What changed in April 2026?

Statutory Paternity Leave (SPL) previously required 26 weeks' continuous employment by the 15th week before the expected week of childbirth (or the equivalent for adoption). This threshold meant that employees who started a job while their partner was already pregnant could miss out entirely.

From 6 April 2026, that 26-week qualifying period is removed. Every employee qualifies for paternity leave from day one of their employment. There is no minimum service requirement. An employee who starts work on 1 April and whose child is born on 30 April is entitled to paternity leave.

Flexible working requests also became a day-1 right from April 2026 under the same Act. Employees can request flexible working from their first day in employment, and employers must respond within 2 months (down from 3).

What the entitlement includes

The amount of statutory paternity leave has not changed — the Act reformed eligibility, not the length or rate. The entitlement remains:

  • Up to 2 weeks of statutory paternity leave
  • Leave can be taken as one week or two consecutive weeks — it cannot be split into individual days
  • Leave must be taken within 56 days of the birth (or the expected date of birth if earlier)
  • Statutory Paternity Pay (SPP) is paid at the lower of £184.03 per week or 90% of average weekly earnings
  • SPP is paid by the employer and can be partially reclaimed from HMRC (small employers can reclaim 103% — the extra 3% covers administration costs)

Important distinction: leave vs pay

Paternity leave (the right to be absent) is a day-1 right from April 2026. Statutory Paternity Pay (SPP) at £184.03/week still requires 26 weeks' continuous service. An employee in their first 26 weeks can take the leave but will not receive SPP unless your contractual policy pays it. Make sure your policy and any communications to employees make this distinction clearly.

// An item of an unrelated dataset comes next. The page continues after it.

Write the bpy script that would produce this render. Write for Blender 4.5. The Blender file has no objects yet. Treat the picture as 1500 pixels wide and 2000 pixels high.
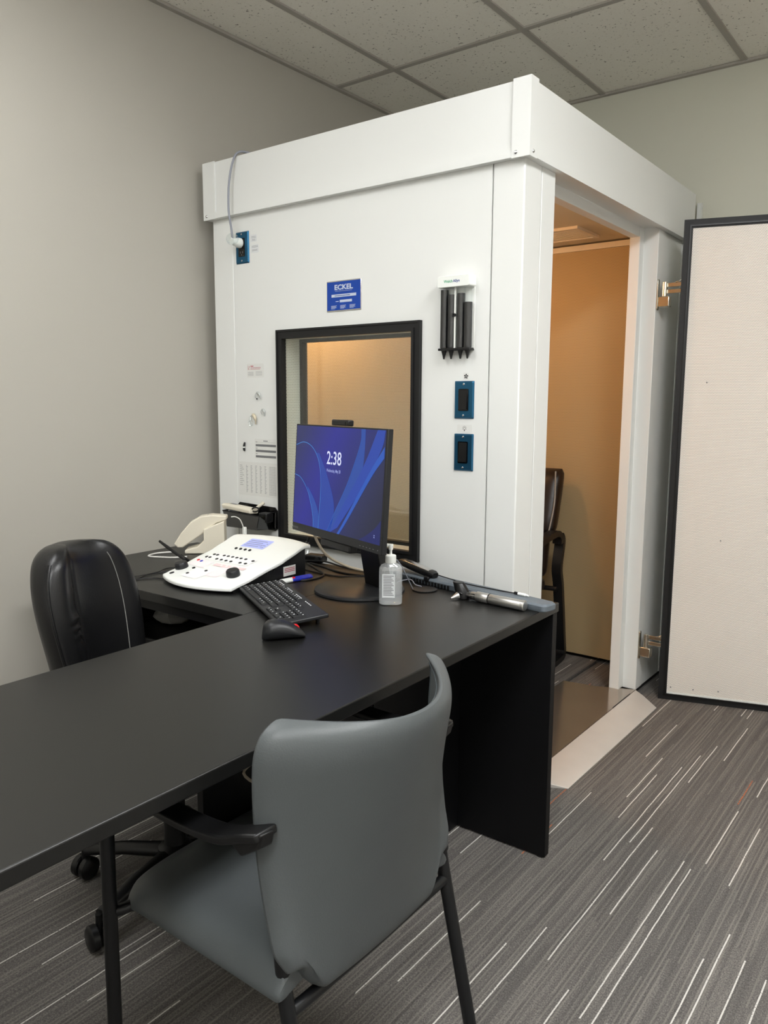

The same rules apply for adoptive parents and for families using a surrogate. The qualifying period for adoption leave was also removed from April 2026 — but Statutory Adoption Pay similarly retains a service requirement.

How to request paternity leave

Employees must still notify their employer of their intention to take paternity leave. The notification requirements have not changed significantly, but the timing is affected by the removal of the qualifying period. The rules are:

  • Notification must be given by the end of the 15th week before the expected week of childbirth — or as soon as reasonably practicable if that is not possible
  • The employee must state: the expected week of childbirth; whether they want 1 or 2 weeks' leave; and the date they want to start leave
  • Employees can change their start date, but must give 28 days' notice of the change where possible
  • Employers cannot ask for more evidence than is reasonably necessary — a statutory declaration from the employee confirming eligibility is sufficient

Employer obligations

When an employee notifies you of an intention to take paternity leave:

  1. Do not refuse the leave. Statutory paternity leave is a legal right. You cannot refuse it, require the employee to cancel it, or treat an employee less favourably because they have taken or intend to take it. Doing so is automatically unfair dismissal from day one.
  2. Confirm the arrangements in writing. Good practice is to confirm the leave dates, pay arrangements, and return-to-work date in writing.
  3. Calculate and pay SPP correctly. SPP is based on average weekly earnings over the 8 weeks before the qualifying week. Make sure payroll has the correct figure.
  4. Maintain benefits during leave. Terms and conditions (other than pay) continue during paternity leave — holiday accrues, benefits continue. The employee returns to the same job on return.
  5. Keep contact reasonable. You can maintain reasonable contact during leave, but the employee is not obliged to work. The "keeping in touch" (KIT) day concept does not apply to paternity leave the way it does to maternity or shared parental leave.

How paternity leave interacts with shared parental leave

Shared Parental Leave (ShPL) allows partners to share up to 50 weeks of leave (and 37 weeks of pay) from the mother's maternity leave entitlement. Paternity leave and shared parental leave are separate entitlements — taking paternity leave does not reduce the shared parental leave entitlement.

A typical approach for a couple: the non-birthing parent takes 2 weeks' paternity leave immediately after the birth, then later (when the mother has ended her maternity leave) takes a period of shared parental leave. Both rights are now available from day 1 of employment.

The qualifying period for shared parental leave was also reduced under the Act. The previous requirement of 26 weeks' service for the partner to trigger their shared parental leave has been removed, consistent with the paternity leave changes.

What employers should update

  • Remove any reference to the 26-week qualifying period from your paternity leave policy
  • Update your employee handbook and any contract clauses that reference eligibility requirements
  • Brief your HR team or line managers — a new starter who announces their partner is pregnant the week after joining now has full entitlement to paternity leave
  • Check that your payroll system has been updated to handle SPP for employees who have not yet completed 26 weeks

Sources: Employment Rights Act 2025 (paternity and parental leave provisions). GOV.UK: Paternity pay and leave. GOV.UK: Shared parental leave and pay. ACAS: Paternity rights at work. HMRC: Statutory Paternity Pay — employer guide.